Digitürk’ün yapacağı şey açık ve basit..
Abonelerinin sayısını çoğaltacak..
Bunu, naklen yayın öncesi maçların şifresiz olarak yayınlanması gerektiğini söyleyen ve bu sebeptendir ki ihaleyi Digitürk’ün kazanmaması yönünde görüş bildiren, aynı zamanda da maçların bir bölümünü yıllardır Lig TV’den seyreden bir “Digitürk abonesi” olarak söylüyorum..
Yaklaşık 850 binlerde olan abone sayısını en az 2 milyonlara taşımanın arayışına girmeli Digitürk!.. Buna mecbur çünkü..
Bunu yaparken de mümkün mertebe halkı fazlaca sıkıntıya sokmaması, futbol sevdalılarından makul fiyatlar istemesi gerekir..
Naklen yayınların cazibesini artırmak ve abonelerinin sayısını yukarılara taşımak Digitürk’ün elinde..

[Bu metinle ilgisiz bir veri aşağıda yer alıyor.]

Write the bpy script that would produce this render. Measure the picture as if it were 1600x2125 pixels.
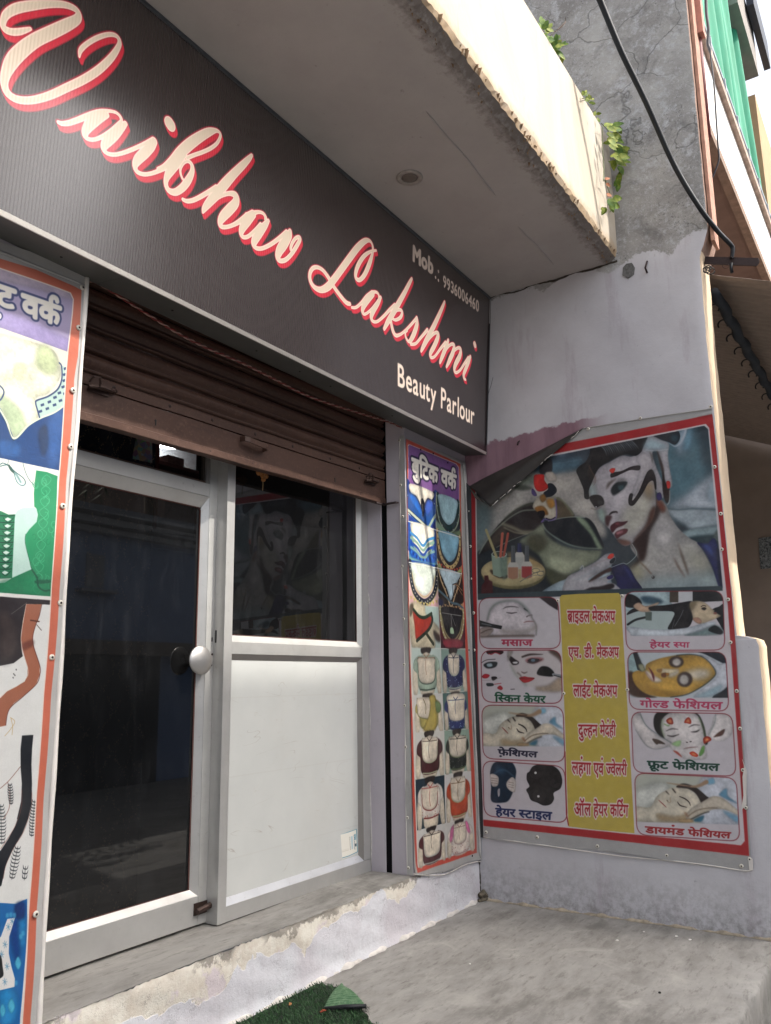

Önce şunu belirtmeliyim ki, kulüplerin ihtirası ve federasyonun muhammen bedeli yüksek tutması ihalenin yüksek bitmesine sebep olmuştur.. Kulüpler bu kadar parayı hak ediyorlar mı?.. O da ayrı bir mesele..
Merak ediyorum; Edirne’den öteye geçerken zorlananların gerçekten bu para neyine?.. 2 lira etmeyen teneke ayarı futbolculara 10 lira vererek kulüplerini zarara uğratan başkan ve yöneticilerin bolca bulunduğu bir ülke futbolunun bu kadar para nesine?.. “Kek” tabir edilen bir gruptan bile çıkamayarak 72 milyonluk bir ülkeyi Dünya Kupası’na taşıyamayanlar bu kadar parayı hakikaten hak ediyorlar mı?.. Federasyon, Kulüpler Birliği, futbol yöneticileri, futbolcular.. Ve bunların harman olduğu Türk futbolu.. Şimdi birilerinin çıkıp da ihale sonrasında; “Türk futbolu kazandı” gibi komik laflar etmelerine sağ olsaydı şayet en çok rahmetli Dümbüllü İsmail’in güleceğini zannediyorum..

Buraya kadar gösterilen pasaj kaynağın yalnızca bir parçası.